August 22, 2003 14:10 IST

Stressing on rapid growth in domestic hardware manufacturing, Wipro chairman Azim Premji on Friday said a nation cannot be self-sufficient in strategic sectors like defence, nuclear energy and space technologies without domestic capabilities in hardware development and manufacturing.

"We still are denied access to high end components by the US in areas of defence and space," Premji told chartered accountants in Bangalore at a technology conference on 'Harmonizing IT power-CAs perspective' organised by the Institute of Chartered Accountants of India.

IT provided us with a once-in-lifetime opportunity to build a developed nation, the IT czar said, adding India has the potential to be a global electronics hardware manufacturer.

"The tremendous economic growth that China has witnessed in the recent decade has been fuelled to a large extent by the growth in hardware industry there. China exported hardware worth $36 billion in 2001 and is the world's third largest electronics hardware manufacturer. From a potential point of view, India is well placed too," Premji, a member of the National Task Force on hardware, said.

He said India's PC penetration in 2002 was 9 per 1000 as compared to 34 per 1000 in China and hardware consumption in India currently was $4 billion.

Quoting a MAIT report, Premji said this had a potential to multiply by 11 times to $ 44 billion in 2010 and hardware exports, which was currently $300 million, can go up to $18 billion by 2010.

Premji said the hardware sector could employ SSC, ITI or diploma holders, providing another avenue for employment to millions.

"It is estimated that this sector can generate over 1.2 million such employment opportunities by 2010," he said, adding the government was finally paying attention to the sector.

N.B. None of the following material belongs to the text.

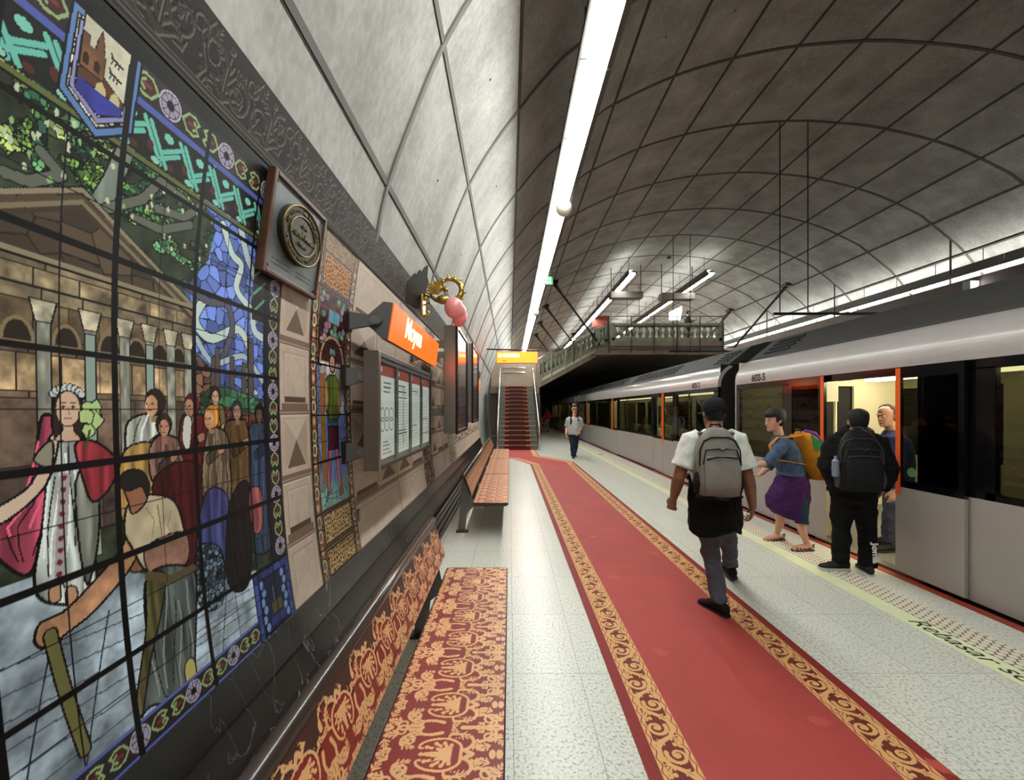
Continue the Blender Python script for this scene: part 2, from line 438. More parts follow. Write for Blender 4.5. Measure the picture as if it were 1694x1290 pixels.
mb = MB(); mb.box((-1.16, Y0, -.3), (EDGE, Y1, 0)); struct(mb.build('floor', terrazzo))
mb = MB(); mb.box((-1.5, Y0, -1.3), (16.2, Y1, -1.15)); struct(mb.build('floor_trackbed', M('ballast', (40, 38, 36), .9, var=.3, vscale=20)))
mb = MB(); mb.box((EDGE - .25, Y0, -1.15), (EDGE - .02, Y1, -.3)); struct(mb.build('wall_platform_edge', M('edge_wall', (58, 54, 50), .85)))
mb = MB(); mb.box((10.6, Y0, -1.15), (15.52, Y1, 0)); struct(mb.build('floor_opposite', M('floor_grey', (120, 118, 112), .5, var=.1)))
mb = MB(); mb.box((EDGE, Y0, -.10), (EDGE + .085, Y1, .004)); struct(mb.build('trim_edge_red', M('red_edge', (150, 52, 30), .5, var=.1)))

def sec_at(x):                      # height of arch above x (crown side)
    i = int(np.argmin(SEC_L[:, 0])); xs = SEC_L[i:, 0]; zs = SEC_L[i:, 1]
    return float(np.interp(x if x < HC else 2 * HC - x, xs, zs))
def arch_normals():
    t = np.gradient(SEC, axis=0); t /= np.linalg.norm(t, axis=1)[:, None]
    return np.c_[t[:, 1], -t[:, 0]]           # inward
NRM = arch_normals()
ks = int(np.argmin(np.abs(SEC_L[:, 1] - 3.12)))
for k in range(22):                 # cover strips of the ring joints
    yc = 3.56 + 2.2326 * k
    mb = MB(); rs = []
    for i in range(ks, nS - 12):
        p, n = SEC[i], NRM[i]
        rs.append([(p[0] - n[0] * .02, yc - .05, p[1] - n[1] * .02), (p[0] + n[0] * .016, yc - .026, p[1] + n[1] * .016), (p[0] + n[0] * .016, yc + .026, p[1] + n[1] * .016), (p[0] - n[0] * .02, yc + .05, p[1] - n[1] * .02)])
    mb.rings(rs); struct(mb.build('trim_ring_joint', ribm))
jx = [-.147, -.08, .018, .14, .284, .447, .607, .784, .96, 1.135, 1.305, 1.47, 1.632, 1.782, 1.924, 2.035]
for u in jx:
    x = u * HC; z = sec_at(x); i = int(np.argmin((SEC[:, 0] - x) ** 2 + (SEC[:, 1] - z) ** 2)); n = NRM[i]; t = (-n[1], n[0])
    w = .026
    q = [(x + t[0] * w - n[0] * .02, z + t[1] * w - n[1] * .02), (x + t[0] * w + n[0] * .011, z + t[1] * w + n[1] * .011), (x - t[0] * w + n[0] * .011, z - t[1] * w + n[1] * .011), (x - t[0] * w - n[0] * .02, z - t[1] * w - n[1] * .02)]
    mb = MB(); mb.prism([(a, Y0 + .05, b) for a, b in q], (0, Y1 - Y0 - .1, 0)); struct(mb.build('trim_long_joint', jointm))
mb = MB()                           # cast-in lifting sockets of the panels
for k in range(-1, 9):
    for u0, u1 in zip(jx[:8], jx[1:9]):
        for fy in (.5,):
            x = (u0 + (u1 - u0) * (.5)) * HC; z = sec_at(x); y = 3.56 + 2.2326 * (k + fy)
            i = int(np.argmin((SEC[:, 0] - x) ** 2 + (SEC[:, 1] - z) ** 2)); n = NRM[i]
            mb.tube([(x - n[0] * .01, y, z - n[1] * .01), (x + n[0] * .006, y, z + n[1] * .006)], .013, 8)
struct(mb.build('trim_panel_socket', black_r))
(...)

On the recent uproar against outsourcing to India by American IT firms, Premji said these reactions were but natural as the economy went through a fundamental shift.

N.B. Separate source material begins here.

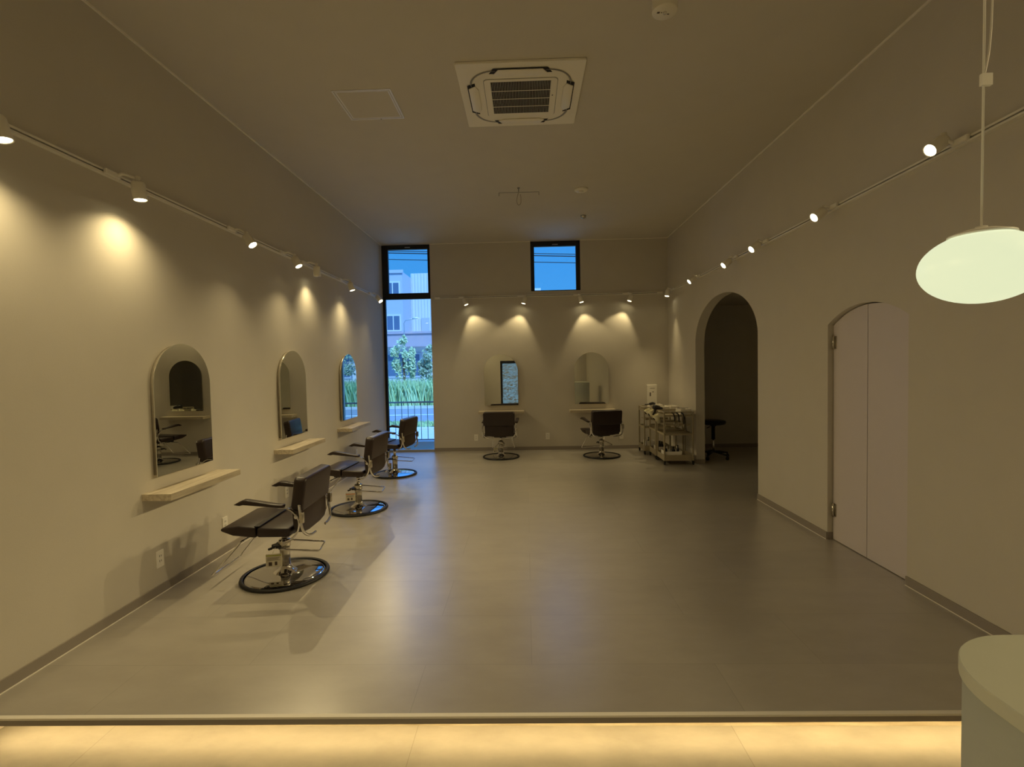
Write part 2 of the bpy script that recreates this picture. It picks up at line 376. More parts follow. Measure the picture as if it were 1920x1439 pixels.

"Concerns about job losses are natural in the local community and are emotional issues that make a good newspaper copy. But the economic reality of outsourcing is different. US economy is projected to save about $11 billion from outsourcing to India in the current year," he said.

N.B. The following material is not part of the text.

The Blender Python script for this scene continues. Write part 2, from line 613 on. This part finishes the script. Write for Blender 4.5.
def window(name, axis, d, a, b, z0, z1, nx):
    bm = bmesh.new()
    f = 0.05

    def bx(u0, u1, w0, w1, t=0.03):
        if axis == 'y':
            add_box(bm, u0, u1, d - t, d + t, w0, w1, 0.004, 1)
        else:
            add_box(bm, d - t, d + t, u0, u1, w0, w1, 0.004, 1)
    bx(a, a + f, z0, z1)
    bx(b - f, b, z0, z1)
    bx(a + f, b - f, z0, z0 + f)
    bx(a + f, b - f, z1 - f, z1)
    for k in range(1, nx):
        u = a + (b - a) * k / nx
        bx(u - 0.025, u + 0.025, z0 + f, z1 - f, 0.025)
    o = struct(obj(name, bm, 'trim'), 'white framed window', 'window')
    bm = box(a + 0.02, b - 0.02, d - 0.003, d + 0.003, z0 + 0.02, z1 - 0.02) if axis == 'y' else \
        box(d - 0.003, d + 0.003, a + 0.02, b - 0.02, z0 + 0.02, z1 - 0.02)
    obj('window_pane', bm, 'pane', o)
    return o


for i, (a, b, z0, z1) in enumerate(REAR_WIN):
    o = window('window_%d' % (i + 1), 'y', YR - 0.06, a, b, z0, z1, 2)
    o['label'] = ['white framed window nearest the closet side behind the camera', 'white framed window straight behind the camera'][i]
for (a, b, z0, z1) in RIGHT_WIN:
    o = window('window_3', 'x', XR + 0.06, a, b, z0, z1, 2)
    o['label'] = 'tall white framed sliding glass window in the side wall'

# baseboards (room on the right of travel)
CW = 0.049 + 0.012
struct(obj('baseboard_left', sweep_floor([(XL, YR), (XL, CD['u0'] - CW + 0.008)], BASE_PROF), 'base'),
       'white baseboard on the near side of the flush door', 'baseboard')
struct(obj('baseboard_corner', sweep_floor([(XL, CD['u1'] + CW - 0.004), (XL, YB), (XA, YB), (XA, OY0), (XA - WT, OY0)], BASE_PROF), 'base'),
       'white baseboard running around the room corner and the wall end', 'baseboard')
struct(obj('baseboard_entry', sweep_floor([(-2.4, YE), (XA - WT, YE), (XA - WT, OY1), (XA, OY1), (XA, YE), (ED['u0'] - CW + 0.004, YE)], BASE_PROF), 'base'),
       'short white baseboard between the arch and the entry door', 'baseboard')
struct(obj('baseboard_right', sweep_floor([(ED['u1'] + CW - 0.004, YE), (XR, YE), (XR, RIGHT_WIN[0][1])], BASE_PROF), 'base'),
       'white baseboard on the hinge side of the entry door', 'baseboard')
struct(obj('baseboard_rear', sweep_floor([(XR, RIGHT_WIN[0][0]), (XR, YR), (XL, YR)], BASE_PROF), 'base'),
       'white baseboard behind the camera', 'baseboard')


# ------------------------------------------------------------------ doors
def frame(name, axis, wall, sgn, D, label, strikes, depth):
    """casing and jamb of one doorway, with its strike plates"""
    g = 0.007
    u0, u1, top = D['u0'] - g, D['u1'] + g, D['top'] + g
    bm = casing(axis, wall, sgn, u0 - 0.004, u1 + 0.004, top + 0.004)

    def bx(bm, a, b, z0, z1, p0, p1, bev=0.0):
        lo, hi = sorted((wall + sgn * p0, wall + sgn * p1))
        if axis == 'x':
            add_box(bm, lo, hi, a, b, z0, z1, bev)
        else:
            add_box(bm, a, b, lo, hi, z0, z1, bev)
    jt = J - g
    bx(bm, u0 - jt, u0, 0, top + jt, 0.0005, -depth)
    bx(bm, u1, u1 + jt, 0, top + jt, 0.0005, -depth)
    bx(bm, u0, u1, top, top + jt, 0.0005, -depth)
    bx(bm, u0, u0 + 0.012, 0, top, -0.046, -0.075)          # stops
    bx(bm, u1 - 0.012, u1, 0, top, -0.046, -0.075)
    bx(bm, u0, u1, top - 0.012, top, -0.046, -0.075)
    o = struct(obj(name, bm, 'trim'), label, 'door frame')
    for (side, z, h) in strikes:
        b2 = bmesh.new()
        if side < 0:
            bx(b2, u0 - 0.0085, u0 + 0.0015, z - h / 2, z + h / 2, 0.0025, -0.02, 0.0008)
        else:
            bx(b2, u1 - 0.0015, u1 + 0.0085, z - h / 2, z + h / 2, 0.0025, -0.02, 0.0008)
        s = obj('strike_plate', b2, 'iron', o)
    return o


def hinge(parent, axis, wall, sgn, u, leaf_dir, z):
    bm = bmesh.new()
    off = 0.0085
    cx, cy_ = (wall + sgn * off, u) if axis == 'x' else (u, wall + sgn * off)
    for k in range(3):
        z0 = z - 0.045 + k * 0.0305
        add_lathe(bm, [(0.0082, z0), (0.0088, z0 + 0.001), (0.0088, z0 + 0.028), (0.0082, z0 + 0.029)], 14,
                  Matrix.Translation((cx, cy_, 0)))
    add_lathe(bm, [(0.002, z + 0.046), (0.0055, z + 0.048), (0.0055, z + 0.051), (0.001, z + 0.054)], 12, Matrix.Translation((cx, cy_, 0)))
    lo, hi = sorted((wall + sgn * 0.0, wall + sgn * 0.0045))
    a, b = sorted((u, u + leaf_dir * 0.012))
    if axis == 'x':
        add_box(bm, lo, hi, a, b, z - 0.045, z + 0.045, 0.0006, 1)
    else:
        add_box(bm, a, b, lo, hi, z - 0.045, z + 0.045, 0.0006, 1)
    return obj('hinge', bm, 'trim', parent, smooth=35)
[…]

He said Indian IT professionals in the US spent $1.2 billion contributing to the domestic economy there, besides Indian firms were paying over $350 million to US social security in 2002-03 and this amount was expected to cross $1 billion in the next few years.

"Compare these benefits to the fact that by 2010, IT jobs outsourced to India will be a mere seven per cent of the total IT jobs projected by the US Department of Labour," he said.

Pointing out that outsourcing was no longer a choice but an absolute strategic necessity, Premji said it was clear that economies and demographics dictated that IT services would be outsourced to the locations that were best suited globally -- that is, to India and other comparable economies.